The 16 agents in Arlene Drimal’s suit in the District of Connecticut moved to dismiss based on qualified immunity. Judge Warren Eginton denied the motion, finding the complaint stated a claim despite the fact that Drimal made no mention of the requirement that agents “minimize” the wiretapping of calls that were not pertinent to their investigation.

Eginton’s ruling, the circuit held in Drimal v. Makol, 13-2963, was in error, as Drimal’s complaint “recites only legal conclusions.”

The opinion, written by Walker, also said that Eginton, in analyzing the qualified immunity defense, should have looked at the reasonableness of each individual agent’s minimization efforts.

Walker said the government was arguing for a “per se ‘two-minute rule,'” that would treat calls under two minutes as objectively reasonable and thus shielded by immunity. They cited the Second Circuit case of United States v.
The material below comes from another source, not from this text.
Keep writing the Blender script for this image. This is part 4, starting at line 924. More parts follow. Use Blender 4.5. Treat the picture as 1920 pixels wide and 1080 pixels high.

Bynum, 485 F.2d 490 (2d Cir. 1973), where the court held a wiretap that monitored 2,058 in a large narcotics case did not violate Title III minimization requirement.

The Bynum court excluded calls under two minutes from its evaluation of the wiretap because “in a case of such wide-ranging criminal activity as this, it would be too brief a period for an eavesdropper even with experience to identify the caller and characterize the conversations as merely social or possibly tainted.”

But Walker said the Drimal case is entirely different.

“[T]he reasoning from Bynum that it would be too difficult to minimize calls under two minutes is not applicable here where agents could determine in seconds that the calls between husband and wife were entirely personal in nature,” he said.

“Sullivan made it clear that some of these agents were getting their jollies listening to this couple talk about their most intimate details,” Williams said.

Edward Himmelfarb of the U.S. Justice Department’s Civil Division Appellate Staff argued for all of the defendants except Agent Adrian Busby, who was represented by James Glasser of Wiggin & Dana in New Haven.

Williams is a solo practitioner in New Haven.